Your task is to reproduce, verbatim and without pictures, the lines from the opening of the listing through the line containing "gpoly = [ccw(XZ(g[1])) for g in GB]".

■ ■ ■ ■ ■ ■ ■

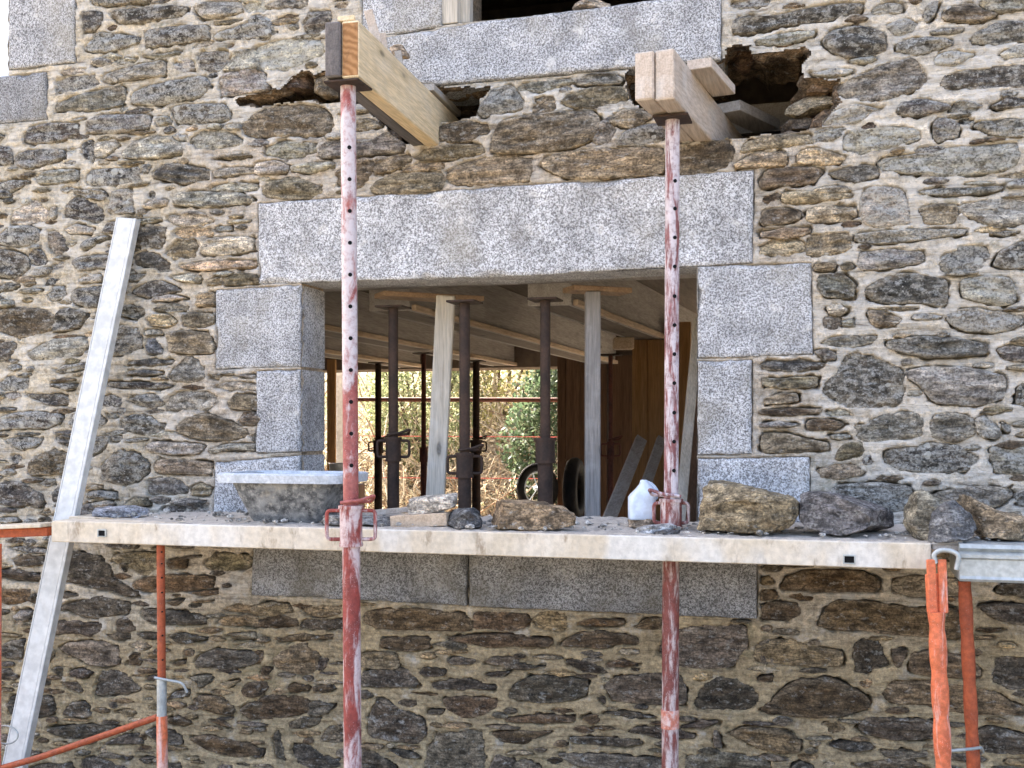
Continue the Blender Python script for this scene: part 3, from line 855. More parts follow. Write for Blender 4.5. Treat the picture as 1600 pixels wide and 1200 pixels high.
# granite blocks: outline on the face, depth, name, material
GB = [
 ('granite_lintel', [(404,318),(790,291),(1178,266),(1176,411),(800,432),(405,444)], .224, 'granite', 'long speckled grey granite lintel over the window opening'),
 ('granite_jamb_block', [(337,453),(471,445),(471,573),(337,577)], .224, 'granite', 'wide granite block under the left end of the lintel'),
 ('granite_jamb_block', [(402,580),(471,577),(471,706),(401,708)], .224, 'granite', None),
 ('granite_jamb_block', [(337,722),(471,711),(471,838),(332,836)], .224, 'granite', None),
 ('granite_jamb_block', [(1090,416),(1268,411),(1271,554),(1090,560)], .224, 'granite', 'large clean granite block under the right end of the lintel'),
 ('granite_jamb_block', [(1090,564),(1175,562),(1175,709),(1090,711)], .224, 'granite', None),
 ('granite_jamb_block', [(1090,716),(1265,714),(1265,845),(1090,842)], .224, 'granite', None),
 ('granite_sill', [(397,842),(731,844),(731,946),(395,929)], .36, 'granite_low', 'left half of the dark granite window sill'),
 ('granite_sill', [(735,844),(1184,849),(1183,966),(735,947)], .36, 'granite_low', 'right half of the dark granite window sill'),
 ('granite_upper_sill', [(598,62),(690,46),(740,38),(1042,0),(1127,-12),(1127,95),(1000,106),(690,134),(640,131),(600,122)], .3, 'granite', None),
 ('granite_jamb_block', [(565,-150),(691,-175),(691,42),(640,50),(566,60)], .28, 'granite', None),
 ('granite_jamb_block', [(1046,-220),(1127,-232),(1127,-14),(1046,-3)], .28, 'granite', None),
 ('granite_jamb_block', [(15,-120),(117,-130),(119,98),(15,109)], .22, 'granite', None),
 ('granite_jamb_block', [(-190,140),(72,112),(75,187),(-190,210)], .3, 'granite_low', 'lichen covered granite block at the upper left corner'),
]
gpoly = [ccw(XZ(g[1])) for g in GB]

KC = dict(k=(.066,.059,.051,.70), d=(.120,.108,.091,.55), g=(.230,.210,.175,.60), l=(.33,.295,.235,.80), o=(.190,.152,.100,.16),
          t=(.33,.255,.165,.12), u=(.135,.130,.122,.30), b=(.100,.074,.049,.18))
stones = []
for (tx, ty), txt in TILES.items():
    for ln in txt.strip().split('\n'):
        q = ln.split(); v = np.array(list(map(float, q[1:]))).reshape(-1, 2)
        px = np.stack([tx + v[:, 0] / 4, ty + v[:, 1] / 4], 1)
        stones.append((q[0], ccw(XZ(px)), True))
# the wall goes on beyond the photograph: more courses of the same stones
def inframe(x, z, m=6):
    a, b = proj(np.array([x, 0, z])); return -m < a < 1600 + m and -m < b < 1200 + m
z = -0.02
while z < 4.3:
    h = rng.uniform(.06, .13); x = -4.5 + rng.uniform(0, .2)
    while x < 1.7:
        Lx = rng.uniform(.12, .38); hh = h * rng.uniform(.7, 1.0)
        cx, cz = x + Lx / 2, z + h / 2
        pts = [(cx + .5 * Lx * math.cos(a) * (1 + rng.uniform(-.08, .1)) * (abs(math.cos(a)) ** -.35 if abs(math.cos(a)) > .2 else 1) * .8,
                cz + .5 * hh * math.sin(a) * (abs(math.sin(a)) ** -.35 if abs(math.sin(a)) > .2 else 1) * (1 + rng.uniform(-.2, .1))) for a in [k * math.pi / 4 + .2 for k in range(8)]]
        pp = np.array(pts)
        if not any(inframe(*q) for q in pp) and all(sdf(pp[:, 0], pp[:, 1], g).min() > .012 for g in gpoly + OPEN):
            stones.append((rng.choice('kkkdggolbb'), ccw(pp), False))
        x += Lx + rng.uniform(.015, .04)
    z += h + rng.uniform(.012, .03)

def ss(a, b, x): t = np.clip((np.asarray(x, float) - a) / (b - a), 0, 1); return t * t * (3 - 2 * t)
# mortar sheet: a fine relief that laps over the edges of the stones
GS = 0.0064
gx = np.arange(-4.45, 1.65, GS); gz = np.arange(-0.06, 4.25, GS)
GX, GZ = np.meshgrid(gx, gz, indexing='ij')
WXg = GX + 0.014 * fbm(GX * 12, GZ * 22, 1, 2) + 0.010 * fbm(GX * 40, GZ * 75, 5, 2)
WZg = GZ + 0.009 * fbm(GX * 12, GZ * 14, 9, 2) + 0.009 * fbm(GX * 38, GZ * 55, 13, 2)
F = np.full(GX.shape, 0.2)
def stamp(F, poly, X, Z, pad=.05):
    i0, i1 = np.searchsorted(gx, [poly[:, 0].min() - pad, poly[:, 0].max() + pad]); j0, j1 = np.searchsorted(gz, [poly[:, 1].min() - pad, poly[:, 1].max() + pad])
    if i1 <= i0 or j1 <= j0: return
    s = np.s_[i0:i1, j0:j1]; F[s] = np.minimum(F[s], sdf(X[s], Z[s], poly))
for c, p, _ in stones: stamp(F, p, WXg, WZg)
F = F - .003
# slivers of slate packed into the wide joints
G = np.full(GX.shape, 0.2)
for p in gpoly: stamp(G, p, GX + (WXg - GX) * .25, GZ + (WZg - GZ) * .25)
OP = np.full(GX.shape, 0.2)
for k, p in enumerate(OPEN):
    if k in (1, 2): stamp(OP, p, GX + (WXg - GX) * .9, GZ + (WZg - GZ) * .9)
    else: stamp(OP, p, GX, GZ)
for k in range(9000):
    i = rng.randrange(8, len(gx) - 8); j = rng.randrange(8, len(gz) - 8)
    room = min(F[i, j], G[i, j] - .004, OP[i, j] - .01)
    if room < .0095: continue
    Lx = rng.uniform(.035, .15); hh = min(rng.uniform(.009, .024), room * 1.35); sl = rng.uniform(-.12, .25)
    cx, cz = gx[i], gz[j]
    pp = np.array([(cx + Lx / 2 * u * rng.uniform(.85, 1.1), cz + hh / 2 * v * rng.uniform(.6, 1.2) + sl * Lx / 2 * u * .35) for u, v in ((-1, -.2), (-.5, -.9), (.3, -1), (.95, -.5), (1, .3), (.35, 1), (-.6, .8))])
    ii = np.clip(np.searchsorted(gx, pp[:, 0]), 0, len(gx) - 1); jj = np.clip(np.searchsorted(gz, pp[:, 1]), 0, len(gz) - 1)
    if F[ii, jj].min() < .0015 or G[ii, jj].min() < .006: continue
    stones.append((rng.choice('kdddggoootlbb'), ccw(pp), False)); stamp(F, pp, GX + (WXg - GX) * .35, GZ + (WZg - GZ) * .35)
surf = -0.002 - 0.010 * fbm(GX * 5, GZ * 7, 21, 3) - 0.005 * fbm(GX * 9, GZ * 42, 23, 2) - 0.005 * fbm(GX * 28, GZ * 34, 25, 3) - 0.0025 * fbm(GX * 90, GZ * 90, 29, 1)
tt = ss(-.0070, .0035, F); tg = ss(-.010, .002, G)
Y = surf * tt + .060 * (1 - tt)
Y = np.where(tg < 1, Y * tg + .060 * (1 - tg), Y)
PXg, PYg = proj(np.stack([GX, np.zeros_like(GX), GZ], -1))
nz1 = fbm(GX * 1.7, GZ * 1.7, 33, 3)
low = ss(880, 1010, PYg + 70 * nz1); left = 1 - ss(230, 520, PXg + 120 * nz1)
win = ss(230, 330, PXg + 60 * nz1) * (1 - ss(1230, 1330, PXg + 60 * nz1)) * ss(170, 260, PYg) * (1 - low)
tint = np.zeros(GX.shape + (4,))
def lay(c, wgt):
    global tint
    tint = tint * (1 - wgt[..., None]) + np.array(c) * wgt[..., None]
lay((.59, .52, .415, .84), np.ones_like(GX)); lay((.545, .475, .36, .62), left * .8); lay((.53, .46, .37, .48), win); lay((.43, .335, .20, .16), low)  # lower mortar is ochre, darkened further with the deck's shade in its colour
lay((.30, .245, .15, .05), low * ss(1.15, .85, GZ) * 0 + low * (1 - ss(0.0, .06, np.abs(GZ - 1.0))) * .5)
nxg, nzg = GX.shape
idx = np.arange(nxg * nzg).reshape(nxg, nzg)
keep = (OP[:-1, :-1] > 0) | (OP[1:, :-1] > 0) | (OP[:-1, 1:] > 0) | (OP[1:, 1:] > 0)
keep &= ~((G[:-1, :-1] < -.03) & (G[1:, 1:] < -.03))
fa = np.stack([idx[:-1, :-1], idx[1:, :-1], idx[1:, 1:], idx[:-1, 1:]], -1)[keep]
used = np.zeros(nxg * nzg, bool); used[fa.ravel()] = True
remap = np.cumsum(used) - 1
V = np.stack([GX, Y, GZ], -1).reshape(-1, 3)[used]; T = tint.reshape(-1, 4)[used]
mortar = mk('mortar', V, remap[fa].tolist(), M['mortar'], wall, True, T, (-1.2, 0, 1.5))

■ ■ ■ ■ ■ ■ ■

**Written solution**
Continue the Blender Python script for this scene: part 3, from line 855. More parts follow. Write for Blender 4.5. Treat the picture as 1600 pixels wide and 1200 pixels high.
# granite blocks: outline on the face, depth, name, material
GB = [
 ('granite_lintel', [(404,318),(790,291),(1178,266),(1176,411),(800,432),(405,444)], .224, 'granite', 'long speckled grey granite lintel over the window opening'),
 ('granite_jamb_block', [(337,453),(471,445),(471,573),(337,577)], .224, 'granite', 'wide granite block under the left end of the lintel'),
 ('granite_jamb_block', [(402,580),(471,577),(471,706),(401,708)], .224, 'granite', None),
 ('granite_jamb_block', [(337,722),(471,711),(471,838),(332,836)], .224, 'granite', None),
 ('granite_jamb_block', [(1090,416),(1268,411),(1271,554),(1090,560)], .224, 'granite', 'large clean granite block under the right end of the lintel'),
 ('granite_jamb_block', [(1090,564),(1175,562),(1175,709),(1090,711)], .224, 'granite', None),
 ('granite_jamb_block', [(1090,716),(1265,714),(1265,845),(1090,842)], .224, 'granite', None),
 ('granite_sill', [(397,842),(731,844),(731,946),(395,929)], .36, 'granite_low', 'left half of the dark granite window sill'),
 ('granite_sill', [(735,844),(1184,849),(1183,966),(735,947)], .36, 'granite_low', 'right half of the dark granite window sill'),
 ('granite_upper_sill', [(598,62),(690,46),(740,38),(1042,0),(1127,-12),(1127,95),(1000,106),(690,134),(640,131),(600,122)], .3, 'granite', None),
 ('granite_jamb_block', [(565,-150),(691,-175),(691,42),(640,50),(566,60)], .28, 'granite', None),
 ('granite_jamb_block', [(1046,-220),(1127,-232),(1127,-14),(1046,-3)], .28, 'granite', None),
 ('granite_jamb_block', [(15,-120),(117,-130),(119,98),(15,109)], .22, 'granite', None),
 ('granite_jamb_block', [(-190,140),(72,112),(75,187),(-190,210)], .3, 'granite_low', 'lichen covered granite block at the upper left corner'),
]
gpoly = [ccw(XZ(g[1])) for g in GB]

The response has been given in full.